Meaford airport’s new name recognizes a local war hero.
by by Dianne Rinehart // photo by Roger Klein
Eighty years ago, Maj.-Gen. Richard Rohmer made a name for himself as a hero during the D-Day invasion, when he spotted the motorcade of Germany’s most successful commander, Field Marshal Erwin Rommel, from the air in his P-51 Mustang and radioed his location to Group Control on July 14, 1944.
That call took the commander out of action.
Now the major-general, who has made Collingwood his home, is the inspiration for the renaming of the airport in Meaford. The former Owen Sound Billy Bishop Regional Airport is now the Major-General Richard Rohmer Meaford International Airport.
“He’s a living legacy and he deserves to have an airport named after him,” said Rick Horwath, who purchased the airport in December 2023 with plans to expand and revitalize the facility.
The airport had at one time been owned by the City of Owen Sound, and was named Billy Bishop to honour the First World War ace who grew up there. But the new name clarifies the airport’s location, in Meaford, along with any confusion with the busier Toronto island airport, which also took on the Billy Bishop name in 2009.
Rohmer was feted at the renaming ceremony in September, as a P-51 Mustang, like the one he flew in 80 years ago, roared overhead.
“I’m quite happy to have my name associated with this airport because it has nothing but opportunity to grow and I’d like my name to grow with it,” Rohmer told the crowd.

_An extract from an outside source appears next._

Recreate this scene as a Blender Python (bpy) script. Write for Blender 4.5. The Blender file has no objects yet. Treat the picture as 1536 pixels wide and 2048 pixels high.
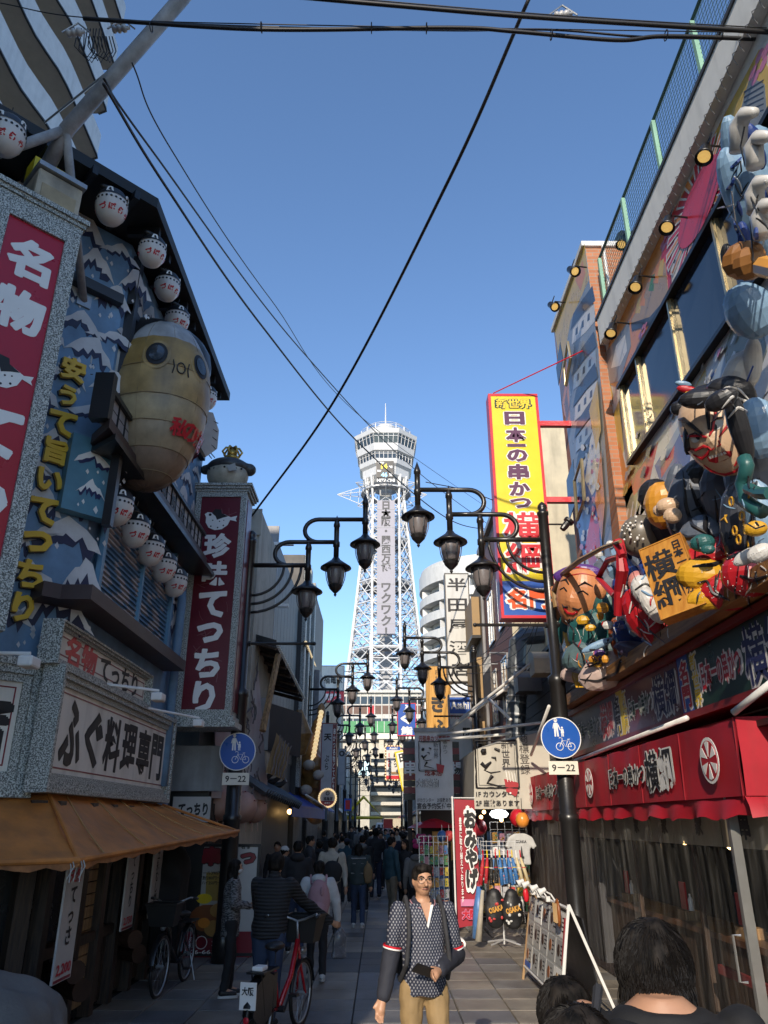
import bpy,bmesh,math,random
from mathutils import Vector,Matrix,noise
V=Vector
S=bpy.context.scene
COL=S.collection
R=random.Random(7)
rad=math.radians
# camera, world, sun, exposure
TH=rad(22.3);CT,ST=math.cos(TH),math.sin(TH);FPX=1512.0;CAMZ=2.0
cd=bpy.data.cameras.new('camera');cam=bpy.data.objects.new('camera',cd);COL.objects.link(cam)
cd.sensor_fit='VERTICAL';cd.sensor_height=24;cd.lens=24*FPX/2048
cd.clip_start=0.05;cd.clip_end=3000
cam.location=(0,0,CAMZ);cam.rotation_euler=(rad(90)+TH,0,rad(-0.28))
S.camera=cam
SUN=V((-0.24,-1.0,0.49)).normalized()
w=bpy.data.worlds.new('World');S.world=w;w.use_nodes=True
nt=w.node_tree;sk=nt.nodes.new('ShaderNodeTexSky');sk.sky_type='NISHITA';sk.sun_disc=False
sk.sun_elevation=math.asin(SUN.z);sk.sun_rotation=math.atan2(SUN.x,SUN.y)
sk.air_density=1.0;sk.dust_density=0.15;sk.ozone_density=4.5
nt.links.new(sk.outputs[0],nt.nodes['Background'].inputs[0]);nt.nodes['Background'].inputs[1].default_value=0.12
sl=bpy.data.lights.new('sun','SUN');so=bpy.data.objects.new('sun',sl);COL.objects.link(so)
sl.energy=2.4;sl.angle=rad(0.5);sl.color=(1,0.87,0.7)
so.rotation_euler=(-SUN).to_track_quat('-Z','Y').to_euler();so.location=(0,-20,40)
vs=S.view_settings;vs.view_transform='Standard';vs.look='None';vs.exposure=1.0;vs.gamma=1;vs.use_curve_mapping=False
S.cycles.max_bounces=6;S.cycles.transparent_max_bounces=12
# photo measurement -> world points
def _el(y):return math.tan(TH+math.atan((1024-y)/FPX))
def pY(x,y,Y):
 t=_el(y);return V(((x-760)/FPX*Y*(CT+ST*t),Y,CAMZ+Y*t))
def pX(x,y,X):
 t=_el(y);Y=X*FPX/(x-760)/(CT+ST*t);return V((X,Y,CAMZ+Y*t))
def pZ(x,y,z):
 t=_el(y);return pY(x,y,(z-CAMZ)/t)
def pC(x,y,c):
 t=_el(y);k=(x-760)/FPX*(CT+ST*t);Y=c/(k-1);return V((k*Y,Y,CAMZ+Y*t))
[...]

Though he is 100 years old, Rohmer has not let age slow him down. Last June he attended the 80th anniversary of the D-Day invasion, along with 12 other Canadian veterans in military uniform who survived that bloody battle, which turned the tide in the Second World War in favour of the Allies.
At the celebration, he shook the hand of Prince William, the Prince of Wales, as the former prime minister of France, Gabriel Attal, and Prime Minister Justin Trudeau looked on. Maj.-Gen. Rohmer noted that this would likely be his last D-Day anniversary visit to France, since they only occur every 10 years.
“There won’t be any others to follow, because we’re running out of people,” Rohmer told The Canadian Press at that time.
But the renaming of an airport is a step to ensure that one of those people, and the heroism of many Allies who fought with him, will never be forgotten.